A founder of the Taliban, who became notorious for imposing its harsh rule the last time the militants governed Afghanistan, says the group plans to bring back executions and amputations.
“Cutting off of hands is very necessary for security,” Nooruddin Turabi told the Associated Press.
The country’s rulers are deciding whether they will dole out these punishments in public in the way they once did — sometimes at a Kabul sports stadium with crowds watching — he added.
“No one will tell us what our laws should be,” said the former justice minister, who is running the prisons.
Now in his 60s, Turabi ran the Taliban’s ministry of vice and virtue during its previous time in power, from 1996 until the United States launched its longest war in 2001.
At the time, that department’s morality police enforced its severe version of Islamic criminal law — banning cassette tapes and patrolling the streets to restrict women from going out.
When the Taliban marched back into power last month, just as U.S. forces left after 20 years of conflict, the Islamist movement formed an all-male cabinet and revived the ministry.
Its comeback only added to questions about the Taliban’s assurances that it has changed. Like world powers, many Afghans are watching and waiting warily as the militants promise more tolerance, all the while showing signs that intimidation will remain central to their control.
Human Rights Watch warned on Thursday that Taliban fighters had prevented some women — including teachers and students — from moving outside their homes in the western city of Herat and ordered others to cover their faces.

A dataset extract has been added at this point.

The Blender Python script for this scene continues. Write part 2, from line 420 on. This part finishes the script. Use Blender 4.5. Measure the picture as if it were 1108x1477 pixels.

Deputy spokesman Bilal Karimi told The Washington Post that the Taliban had not verified comments attributed to one of its founders yet, but he did not respond to a question about whether it plans a return to sentences such as amputating the hands of thieves.
In his last tenure, Turabi had a reputation for policing decrees strictly, beating those with beards that were too short, or wearing insufficiently modest clothing. A deputy to the Taliban’s founding supreme leader, he lost an eye and a leg in past fighting with Soviet forces. He is under U.N. sanctions, as are some ministers from the interim government.
Even as he spoke of the benefits of public amputations to ward off crime, the official said this was not the same Taliban the world knew before. This time, he said, judges who arbitrate cases may include women.
The new administration will allow TVs, cellphones and media, according to Turabi — who spoke to a female journalist in Kabul in Thursday’s interview.
This is the necessity of the people, and we are serious about it,” he told the AP. “Now we know instead of reaching just hundreds, we can reach millions.”
Haq Nawaz Khan contributed to this report.